### Your objective
Retype only what runs from the first line of the listing to the line holding "bg.inputs['Strength'].default_value = 0.15", both included. Do not retype the pictures.

┏━━

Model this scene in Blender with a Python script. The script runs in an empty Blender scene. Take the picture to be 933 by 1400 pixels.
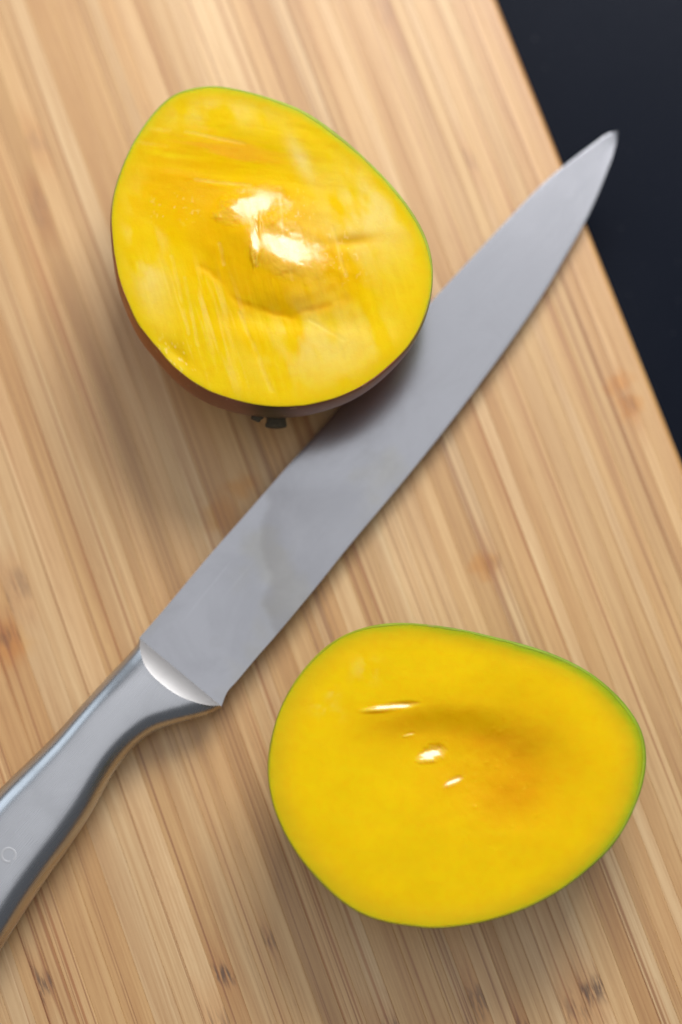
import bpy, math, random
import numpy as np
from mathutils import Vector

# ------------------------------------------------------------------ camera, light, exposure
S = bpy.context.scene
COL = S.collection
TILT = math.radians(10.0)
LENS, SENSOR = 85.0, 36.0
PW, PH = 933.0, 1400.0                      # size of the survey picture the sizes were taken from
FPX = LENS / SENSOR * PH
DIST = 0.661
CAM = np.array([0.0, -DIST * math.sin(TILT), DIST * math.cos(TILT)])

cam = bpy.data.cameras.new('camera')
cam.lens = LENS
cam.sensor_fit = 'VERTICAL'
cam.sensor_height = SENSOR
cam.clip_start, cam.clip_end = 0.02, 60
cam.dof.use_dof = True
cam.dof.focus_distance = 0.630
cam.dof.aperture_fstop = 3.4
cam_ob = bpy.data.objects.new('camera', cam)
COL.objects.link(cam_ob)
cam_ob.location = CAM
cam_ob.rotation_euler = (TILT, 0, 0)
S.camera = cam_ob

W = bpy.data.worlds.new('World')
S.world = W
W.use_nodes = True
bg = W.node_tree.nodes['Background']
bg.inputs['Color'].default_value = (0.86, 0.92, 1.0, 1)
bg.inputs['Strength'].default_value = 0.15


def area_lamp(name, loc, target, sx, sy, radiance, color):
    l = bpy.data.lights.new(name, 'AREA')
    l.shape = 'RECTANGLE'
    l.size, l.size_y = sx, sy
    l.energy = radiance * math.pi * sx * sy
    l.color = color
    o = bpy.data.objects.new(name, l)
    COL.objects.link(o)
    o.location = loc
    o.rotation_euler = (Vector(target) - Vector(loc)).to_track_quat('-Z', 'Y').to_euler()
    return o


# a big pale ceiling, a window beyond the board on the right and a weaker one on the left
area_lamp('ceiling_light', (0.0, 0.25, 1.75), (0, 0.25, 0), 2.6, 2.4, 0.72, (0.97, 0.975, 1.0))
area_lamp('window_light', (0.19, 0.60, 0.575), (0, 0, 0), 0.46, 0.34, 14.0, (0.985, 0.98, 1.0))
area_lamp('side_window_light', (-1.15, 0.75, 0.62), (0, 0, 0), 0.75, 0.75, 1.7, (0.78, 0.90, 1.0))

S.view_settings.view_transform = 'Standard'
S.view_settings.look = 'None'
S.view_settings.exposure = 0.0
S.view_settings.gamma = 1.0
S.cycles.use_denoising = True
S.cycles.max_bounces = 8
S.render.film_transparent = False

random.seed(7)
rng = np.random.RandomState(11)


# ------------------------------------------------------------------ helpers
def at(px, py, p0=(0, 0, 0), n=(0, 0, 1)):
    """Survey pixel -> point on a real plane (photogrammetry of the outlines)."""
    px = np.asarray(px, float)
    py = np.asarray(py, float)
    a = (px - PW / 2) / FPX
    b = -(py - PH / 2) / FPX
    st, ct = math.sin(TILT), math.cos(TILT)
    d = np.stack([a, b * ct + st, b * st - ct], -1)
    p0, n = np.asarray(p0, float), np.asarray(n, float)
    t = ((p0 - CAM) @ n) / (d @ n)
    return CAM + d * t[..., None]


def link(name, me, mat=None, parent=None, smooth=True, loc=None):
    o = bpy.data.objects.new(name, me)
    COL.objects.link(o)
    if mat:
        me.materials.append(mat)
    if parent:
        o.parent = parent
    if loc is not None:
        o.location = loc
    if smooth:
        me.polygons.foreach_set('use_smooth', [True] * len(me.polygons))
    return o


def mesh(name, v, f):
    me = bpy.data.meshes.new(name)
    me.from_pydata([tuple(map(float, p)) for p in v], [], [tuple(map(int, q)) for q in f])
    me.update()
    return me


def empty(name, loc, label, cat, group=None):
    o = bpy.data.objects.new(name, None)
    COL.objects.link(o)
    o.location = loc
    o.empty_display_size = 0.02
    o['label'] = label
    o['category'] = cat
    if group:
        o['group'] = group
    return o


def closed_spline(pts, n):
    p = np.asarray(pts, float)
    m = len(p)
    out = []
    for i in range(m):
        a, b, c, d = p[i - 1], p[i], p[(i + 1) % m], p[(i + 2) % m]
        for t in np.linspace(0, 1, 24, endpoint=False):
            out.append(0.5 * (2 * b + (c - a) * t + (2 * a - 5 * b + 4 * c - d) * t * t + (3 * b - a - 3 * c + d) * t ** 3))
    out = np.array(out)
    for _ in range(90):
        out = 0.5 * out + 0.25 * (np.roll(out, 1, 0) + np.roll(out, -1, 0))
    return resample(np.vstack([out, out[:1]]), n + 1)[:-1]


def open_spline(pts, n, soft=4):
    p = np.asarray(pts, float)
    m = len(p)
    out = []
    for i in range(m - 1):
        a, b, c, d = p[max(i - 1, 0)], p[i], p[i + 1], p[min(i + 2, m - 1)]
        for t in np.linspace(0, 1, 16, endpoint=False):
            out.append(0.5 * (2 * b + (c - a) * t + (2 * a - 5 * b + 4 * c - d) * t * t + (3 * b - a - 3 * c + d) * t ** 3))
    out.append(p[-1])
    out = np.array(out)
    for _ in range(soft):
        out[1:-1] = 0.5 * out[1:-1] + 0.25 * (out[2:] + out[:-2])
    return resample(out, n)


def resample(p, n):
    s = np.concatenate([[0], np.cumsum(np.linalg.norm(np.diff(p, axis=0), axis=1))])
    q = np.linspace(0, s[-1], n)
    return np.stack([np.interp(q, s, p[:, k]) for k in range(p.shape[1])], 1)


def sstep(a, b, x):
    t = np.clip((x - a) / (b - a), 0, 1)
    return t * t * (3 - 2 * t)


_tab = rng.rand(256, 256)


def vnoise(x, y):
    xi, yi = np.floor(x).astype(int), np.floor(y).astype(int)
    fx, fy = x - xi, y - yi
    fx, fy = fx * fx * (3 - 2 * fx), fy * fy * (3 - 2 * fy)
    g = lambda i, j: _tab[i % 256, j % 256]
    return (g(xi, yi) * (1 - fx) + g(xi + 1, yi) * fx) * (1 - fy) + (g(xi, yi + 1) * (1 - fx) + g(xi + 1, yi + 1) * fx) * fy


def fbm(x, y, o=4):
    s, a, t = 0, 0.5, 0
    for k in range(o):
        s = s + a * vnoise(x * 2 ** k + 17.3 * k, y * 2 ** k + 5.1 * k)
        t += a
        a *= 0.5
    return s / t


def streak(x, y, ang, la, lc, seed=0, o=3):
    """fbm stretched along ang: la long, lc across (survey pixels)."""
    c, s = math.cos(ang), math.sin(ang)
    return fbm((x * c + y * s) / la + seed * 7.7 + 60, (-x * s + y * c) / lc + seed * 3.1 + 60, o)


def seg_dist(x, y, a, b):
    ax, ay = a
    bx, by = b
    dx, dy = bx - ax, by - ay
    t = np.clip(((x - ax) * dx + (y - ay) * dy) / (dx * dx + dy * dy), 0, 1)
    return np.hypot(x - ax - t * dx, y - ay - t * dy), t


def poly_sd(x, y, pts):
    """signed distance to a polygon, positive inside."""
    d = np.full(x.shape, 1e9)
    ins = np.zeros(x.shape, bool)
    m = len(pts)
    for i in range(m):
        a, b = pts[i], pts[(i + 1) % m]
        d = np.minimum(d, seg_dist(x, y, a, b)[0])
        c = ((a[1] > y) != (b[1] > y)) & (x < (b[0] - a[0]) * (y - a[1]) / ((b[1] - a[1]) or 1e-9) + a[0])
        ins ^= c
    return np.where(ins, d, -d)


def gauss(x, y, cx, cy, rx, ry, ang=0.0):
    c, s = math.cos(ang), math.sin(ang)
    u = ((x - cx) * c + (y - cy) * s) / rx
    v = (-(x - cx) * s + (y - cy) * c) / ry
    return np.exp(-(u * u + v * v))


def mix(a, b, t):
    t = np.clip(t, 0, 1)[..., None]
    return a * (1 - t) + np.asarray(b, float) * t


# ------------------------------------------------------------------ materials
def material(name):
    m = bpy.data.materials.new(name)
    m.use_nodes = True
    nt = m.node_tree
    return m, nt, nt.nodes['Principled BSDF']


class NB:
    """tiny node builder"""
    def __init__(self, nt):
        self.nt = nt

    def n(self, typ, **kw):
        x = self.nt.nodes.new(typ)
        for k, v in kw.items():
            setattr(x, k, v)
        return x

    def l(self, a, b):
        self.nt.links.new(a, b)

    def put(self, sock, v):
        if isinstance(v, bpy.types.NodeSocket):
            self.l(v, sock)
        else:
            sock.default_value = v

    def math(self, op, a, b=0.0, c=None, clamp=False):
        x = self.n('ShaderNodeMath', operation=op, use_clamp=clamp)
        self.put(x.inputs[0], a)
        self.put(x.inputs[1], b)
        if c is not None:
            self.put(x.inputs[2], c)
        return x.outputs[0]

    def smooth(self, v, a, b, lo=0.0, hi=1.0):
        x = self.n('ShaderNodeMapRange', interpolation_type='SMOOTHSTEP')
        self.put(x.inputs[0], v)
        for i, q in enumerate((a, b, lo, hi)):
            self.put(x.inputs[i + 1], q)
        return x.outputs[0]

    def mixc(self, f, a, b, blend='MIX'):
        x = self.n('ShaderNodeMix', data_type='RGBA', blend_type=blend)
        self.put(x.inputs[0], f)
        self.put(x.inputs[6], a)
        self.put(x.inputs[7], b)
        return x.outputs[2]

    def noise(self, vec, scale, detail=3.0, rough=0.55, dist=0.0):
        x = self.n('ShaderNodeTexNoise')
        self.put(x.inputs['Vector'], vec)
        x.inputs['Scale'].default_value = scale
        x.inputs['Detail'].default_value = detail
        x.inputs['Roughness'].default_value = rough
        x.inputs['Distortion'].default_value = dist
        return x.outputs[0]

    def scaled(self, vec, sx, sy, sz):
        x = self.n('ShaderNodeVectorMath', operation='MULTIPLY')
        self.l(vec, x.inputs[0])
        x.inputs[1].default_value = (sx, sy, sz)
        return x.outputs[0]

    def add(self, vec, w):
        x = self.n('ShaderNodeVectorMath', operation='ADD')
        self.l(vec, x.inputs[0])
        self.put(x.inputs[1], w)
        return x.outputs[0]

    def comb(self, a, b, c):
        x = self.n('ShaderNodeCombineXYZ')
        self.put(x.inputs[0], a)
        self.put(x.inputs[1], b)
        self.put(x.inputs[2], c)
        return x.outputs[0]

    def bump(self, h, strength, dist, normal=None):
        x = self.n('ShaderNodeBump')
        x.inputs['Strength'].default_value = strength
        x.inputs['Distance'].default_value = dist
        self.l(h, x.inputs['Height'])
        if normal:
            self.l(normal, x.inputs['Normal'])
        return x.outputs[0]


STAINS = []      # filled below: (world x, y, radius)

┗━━

### Result below
Model this scene in Blender with a Python script. The script runs in an empty Blender scene. Take the picture to be 933 by 1400 pixels.
import bpy, math, random
import numpy as np
from mathutils import Vector

# ------------------------------------------------------------------ camera, light, exposure
S = bpy.context.scene
COL = S.collection
TILT = math.radians(10.0)
LENS, SENSOR = 85.0, 36.0
PW, PH = 933.0, 1400.0                      # size of the survey picture the sizes were taken from
FPX = LENS / SENSOR * PH
DIST = 0.661
CAM = np.array([0.0, -DIST * math.sin(TILT), DIST * math.cos(TILT)])

cam = bpy.data.cameras.new('camera')
cam.lens = LENS
cam.sensor_fit = 'VERTICAL'
cam.sensor_height = SENSOR
cam.clip_start, cam.clip_end = 0.02, 60
cam.dof.use_dof = True
cam.dof.focus_distance = 0.630
cam.dof.aperture_fstop = 3.4
cam_ob = bpy.data.objects.new('camera', cam)
COL.objects.link(cam_ob)
cam_ob.location = CAM
cam_ob.rotation_euler = (TILT, 0, 0)
S.camera = cam_ob

W = bpy.data.worlds.new('World')
S.world = W
W.use_nodes = True
bg = W.node_tree.nodes['Background']
bg.inputs['Color'].default_value = (0.86, 0.92, 1.0, 1)
bg.inputs['Strength'].default_value = 0.15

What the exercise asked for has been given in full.